I can agree that this one wouldnt be a good thing to implement here.

But it's not just because it makes things easy or anything like that.   I'd be against it for the very simple reason that I dont think it'd actually work.

There's ALOT going on in this game, accessible though it may be, and there's quite a large amount of depth and complexity in the customization/stats in particular.   When choosing any given part, you have many, many things to consider:  There's the current stats of the Exo that you're customizing of course, there's the overall team, as in, which Exos you have chosen, and how they work together and what roles they fill, there's often a need to decide on parts while keeping in mind the existence of parts in the store that you intend on buying after getting some more money, you may also have to consider what kinds of missions are coming up (and of course which parts you choose can influence that directly as well), and.... yeah.  There's so very much to it.   On lower difficulties, you have alot more leeway for mistakes and such, but as the player goes into the higher ones, you dont want any mistakes here, and an automated system in a game of this much complexity could actually get the player defeated, or at least put them at a major disadvantage in tough missions, as it'd be bloody difficult to make it so that it truly does pick the best stuff for your team at that time;  there's simply way, way too much to consider. 
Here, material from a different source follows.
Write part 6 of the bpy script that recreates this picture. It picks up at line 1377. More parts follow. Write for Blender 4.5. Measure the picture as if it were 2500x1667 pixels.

Generally in the sorts of games that these systems exist in, the decision making is much, much easier, where you just want big numbers and dont have to worry about the order in which you get them or much of anything else, and in those games it's very easy to design something that really will choose the absolute best setup for your character.   Yet even then, in some of that type of game, it can go wrong.

The concept overall is never a bad one and does work for many games, but for this one specifically, I think it'd just be and cause alot of trouble overall.